[Records with scene code]
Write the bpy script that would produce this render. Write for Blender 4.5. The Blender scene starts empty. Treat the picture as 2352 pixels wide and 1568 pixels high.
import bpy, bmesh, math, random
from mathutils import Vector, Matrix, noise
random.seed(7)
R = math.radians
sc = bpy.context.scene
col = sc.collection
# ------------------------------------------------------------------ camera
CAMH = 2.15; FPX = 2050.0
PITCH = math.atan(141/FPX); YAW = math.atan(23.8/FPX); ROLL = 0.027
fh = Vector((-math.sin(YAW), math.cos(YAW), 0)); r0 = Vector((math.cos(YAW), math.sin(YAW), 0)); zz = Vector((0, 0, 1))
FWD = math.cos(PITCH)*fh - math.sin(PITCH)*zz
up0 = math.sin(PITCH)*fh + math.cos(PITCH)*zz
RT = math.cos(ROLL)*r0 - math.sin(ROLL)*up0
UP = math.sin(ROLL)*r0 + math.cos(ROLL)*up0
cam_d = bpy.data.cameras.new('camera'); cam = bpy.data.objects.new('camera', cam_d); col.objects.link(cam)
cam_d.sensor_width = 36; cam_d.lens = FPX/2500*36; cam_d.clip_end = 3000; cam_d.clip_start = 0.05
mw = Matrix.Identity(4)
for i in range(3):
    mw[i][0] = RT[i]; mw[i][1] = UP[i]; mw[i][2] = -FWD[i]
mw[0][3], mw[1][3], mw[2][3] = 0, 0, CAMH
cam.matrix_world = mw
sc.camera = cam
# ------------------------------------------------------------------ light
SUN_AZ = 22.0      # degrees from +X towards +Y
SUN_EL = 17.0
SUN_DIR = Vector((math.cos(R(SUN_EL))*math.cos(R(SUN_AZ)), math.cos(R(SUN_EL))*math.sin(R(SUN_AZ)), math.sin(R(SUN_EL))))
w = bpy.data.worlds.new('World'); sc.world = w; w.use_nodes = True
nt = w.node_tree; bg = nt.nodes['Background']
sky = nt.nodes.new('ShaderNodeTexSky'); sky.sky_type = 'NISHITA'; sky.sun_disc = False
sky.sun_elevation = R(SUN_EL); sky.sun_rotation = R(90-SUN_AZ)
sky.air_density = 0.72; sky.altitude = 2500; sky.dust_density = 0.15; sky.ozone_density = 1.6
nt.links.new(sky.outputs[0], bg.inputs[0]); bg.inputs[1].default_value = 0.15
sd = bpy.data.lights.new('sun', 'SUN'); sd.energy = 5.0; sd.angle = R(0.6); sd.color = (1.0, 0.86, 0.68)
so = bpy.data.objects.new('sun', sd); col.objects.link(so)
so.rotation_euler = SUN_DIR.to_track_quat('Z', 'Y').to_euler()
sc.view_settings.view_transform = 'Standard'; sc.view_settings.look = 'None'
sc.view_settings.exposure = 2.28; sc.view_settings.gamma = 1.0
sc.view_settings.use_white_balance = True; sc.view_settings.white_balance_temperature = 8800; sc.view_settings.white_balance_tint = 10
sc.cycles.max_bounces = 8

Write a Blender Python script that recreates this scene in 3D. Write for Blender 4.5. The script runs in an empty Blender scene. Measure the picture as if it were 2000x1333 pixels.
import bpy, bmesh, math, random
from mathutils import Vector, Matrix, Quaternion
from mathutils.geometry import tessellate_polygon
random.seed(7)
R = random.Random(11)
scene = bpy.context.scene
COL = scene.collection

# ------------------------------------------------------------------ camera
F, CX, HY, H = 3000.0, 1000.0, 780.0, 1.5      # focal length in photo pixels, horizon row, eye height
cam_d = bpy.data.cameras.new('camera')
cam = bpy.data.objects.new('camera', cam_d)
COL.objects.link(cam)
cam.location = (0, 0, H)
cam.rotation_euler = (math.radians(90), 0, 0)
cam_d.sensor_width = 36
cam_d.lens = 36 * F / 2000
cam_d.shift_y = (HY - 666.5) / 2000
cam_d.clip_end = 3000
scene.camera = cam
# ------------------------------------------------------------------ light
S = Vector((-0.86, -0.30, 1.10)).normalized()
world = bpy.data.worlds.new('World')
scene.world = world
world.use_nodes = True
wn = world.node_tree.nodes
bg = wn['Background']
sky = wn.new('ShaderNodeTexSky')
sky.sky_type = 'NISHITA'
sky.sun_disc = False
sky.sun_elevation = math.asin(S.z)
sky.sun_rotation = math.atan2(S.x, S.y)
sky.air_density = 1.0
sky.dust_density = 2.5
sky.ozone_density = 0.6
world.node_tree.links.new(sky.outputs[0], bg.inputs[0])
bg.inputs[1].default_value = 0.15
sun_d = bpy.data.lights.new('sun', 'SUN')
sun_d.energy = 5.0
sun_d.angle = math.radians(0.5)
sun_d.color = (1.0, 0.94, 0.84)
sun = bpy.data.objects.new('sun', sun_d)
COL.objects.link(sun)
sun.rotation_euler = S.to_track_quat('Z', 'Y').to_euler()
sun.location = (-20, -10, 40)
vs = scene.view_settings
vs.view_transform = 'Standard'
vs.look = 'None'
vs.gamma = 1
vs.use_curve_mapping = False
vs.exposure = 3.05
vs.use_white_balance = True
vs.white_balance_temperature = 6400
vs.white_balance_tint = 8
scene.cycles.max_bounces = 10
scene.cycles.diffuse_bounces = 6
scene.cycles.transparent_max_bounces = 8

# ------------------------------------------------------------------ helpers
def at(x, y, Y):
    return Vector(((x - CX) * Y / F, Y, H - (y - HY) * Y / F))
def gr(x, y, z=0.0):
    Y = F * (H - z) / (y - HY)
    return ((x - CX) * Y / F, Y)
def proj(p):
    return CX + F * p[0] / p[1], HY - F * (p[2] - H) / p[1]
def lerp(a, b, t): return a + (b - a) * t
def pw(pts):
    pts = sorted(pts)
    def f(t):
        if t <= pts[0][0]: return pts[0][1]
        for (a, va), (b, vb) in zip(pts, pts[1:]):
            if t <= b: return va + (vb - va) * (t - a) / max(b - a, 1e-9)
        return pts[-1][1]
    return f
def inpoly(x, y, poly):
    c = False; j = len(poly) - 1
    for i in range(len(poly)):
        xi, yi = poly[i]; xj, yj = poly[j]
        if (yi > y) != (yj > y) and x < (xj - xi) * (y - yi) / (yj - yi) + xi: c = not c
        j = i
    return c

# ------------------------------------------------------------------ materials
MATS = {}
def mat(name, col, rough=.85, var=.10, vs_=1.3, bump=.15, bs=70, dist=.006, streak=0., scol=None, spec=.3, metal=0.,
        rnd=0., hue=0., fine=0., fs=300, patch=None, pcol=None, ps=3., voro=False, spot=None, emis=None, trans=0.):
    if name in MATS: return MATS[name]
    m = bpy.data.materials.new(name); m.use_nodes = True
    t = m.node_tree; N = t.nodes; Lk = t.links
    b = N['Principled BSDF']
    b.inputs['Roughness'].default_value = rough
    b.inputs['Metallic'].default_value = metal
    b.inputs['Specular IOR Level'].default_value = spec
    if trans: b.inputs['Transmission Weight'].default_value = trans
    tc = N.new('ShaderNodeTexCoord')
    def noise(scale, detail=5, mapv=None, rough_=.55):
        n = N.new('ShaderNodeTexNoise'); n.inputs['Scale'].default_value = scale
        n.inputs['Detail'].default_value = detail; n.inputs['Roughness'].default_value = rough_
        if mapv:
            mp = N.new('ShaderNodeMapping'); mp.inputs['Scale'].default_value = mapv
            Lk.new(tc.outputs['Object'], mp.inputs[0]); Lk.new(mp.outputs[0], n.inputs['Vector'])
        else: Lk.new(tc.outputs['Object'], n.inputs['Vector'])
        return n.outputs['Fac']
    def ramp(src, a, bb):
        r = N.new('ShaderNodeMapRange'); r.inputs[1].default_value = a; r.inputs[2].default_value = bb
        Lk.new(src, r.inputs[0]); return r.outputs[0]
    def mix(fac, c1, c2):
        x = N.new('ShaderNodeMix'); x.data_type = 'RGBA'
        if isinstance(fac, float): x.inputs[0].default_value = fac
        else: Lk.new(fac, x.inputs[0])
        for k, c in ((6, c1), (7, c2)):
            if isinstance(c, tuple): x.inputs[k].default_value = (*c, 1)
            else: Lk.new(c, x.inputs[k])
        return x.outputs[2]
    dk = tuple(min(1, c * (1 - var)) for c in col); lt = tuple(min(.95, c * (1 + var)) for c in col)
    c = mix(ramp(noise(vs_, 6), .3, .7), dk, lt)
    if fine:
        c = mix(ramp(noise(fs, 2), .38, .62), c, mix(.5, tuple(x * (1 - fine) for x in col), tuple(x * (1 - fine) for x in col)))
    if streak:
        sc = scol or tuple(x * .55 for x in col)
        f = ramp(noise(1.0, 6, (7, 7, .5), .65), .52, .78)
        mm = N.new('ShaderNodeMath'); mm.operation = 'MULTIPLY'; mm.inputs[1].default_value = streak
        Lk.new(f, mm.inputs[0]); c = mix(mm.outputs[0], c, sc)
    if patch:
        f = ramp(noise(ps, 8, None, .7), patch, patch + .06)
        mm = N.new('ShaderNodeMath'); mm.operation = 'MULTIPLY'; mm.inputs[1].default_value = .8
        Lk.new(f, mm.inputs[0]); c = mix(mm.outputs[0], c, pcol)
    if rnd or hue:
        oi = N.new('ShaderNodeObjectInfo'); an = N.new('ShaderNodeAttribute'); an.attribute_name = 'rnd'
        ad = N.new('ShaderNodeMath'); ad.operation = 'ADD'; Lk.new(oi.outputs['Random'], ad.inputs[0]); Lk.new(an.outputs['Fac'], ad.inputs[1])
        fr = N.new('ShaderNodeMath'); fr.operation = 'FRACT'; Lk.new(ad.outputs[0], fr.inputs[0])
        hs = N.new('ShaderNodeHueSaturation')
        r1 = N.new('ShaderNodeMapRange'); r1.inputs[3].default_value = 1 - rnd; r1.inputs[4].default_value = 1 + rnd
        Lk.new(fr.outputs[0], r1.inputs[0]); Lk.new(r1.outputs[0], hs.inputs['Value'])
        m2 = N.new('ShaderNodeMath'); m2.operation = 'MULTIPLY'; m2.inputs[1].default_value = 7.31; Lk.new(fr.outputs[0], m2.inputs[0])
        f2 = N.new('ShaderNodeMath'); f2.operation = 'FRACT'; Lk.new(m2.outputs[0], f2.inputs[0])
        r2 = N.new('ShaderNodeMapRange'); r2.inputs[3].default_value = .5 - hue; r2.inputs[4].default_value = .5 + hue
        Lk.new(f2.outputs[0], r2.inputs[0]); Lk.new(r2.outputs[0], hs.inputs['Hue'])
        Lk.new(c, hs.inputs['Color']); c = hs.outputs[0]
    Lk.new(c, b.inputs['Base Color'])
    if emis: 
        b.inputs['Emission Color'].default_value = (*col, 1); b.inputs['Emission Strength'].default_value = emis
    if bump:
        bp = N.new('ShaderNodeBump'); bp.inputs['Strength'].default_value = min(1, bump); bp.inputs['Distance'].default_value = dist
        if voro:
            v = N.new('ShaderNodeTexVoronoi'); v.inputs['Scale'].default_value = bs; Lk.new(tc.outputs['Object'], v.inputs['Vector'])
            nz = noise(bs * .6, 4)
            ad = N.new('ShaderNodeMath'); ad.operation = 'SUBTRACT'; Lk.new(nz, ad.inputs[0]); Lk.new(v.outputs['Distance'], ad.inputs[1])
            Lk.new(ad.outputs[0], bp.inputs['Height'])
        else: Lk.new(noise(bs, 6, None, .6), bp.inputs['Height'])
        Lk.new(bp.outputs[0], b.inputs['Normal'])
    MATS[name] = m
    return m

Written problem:
In the listing above, find the line containing "Write a Blender" and the line containing "COL = scene.collection", then repeat those two lines and everything between them exactly.

Complete output:
Write a Blender Python script that recreates this scene in 3D. Write for Blender 4.5. The script runs in an empty Blender scene. Measure the picture as if it were 2000x1333 pixels.
import bpy, bmesh, math, random
from mathutils import Vector, Matrix, Quaternion
from mathutils.geometry import tessellate_polygon
random.seed(7)
R = random.Random(11)
scene = bpy.context.scene
COL = scene.collection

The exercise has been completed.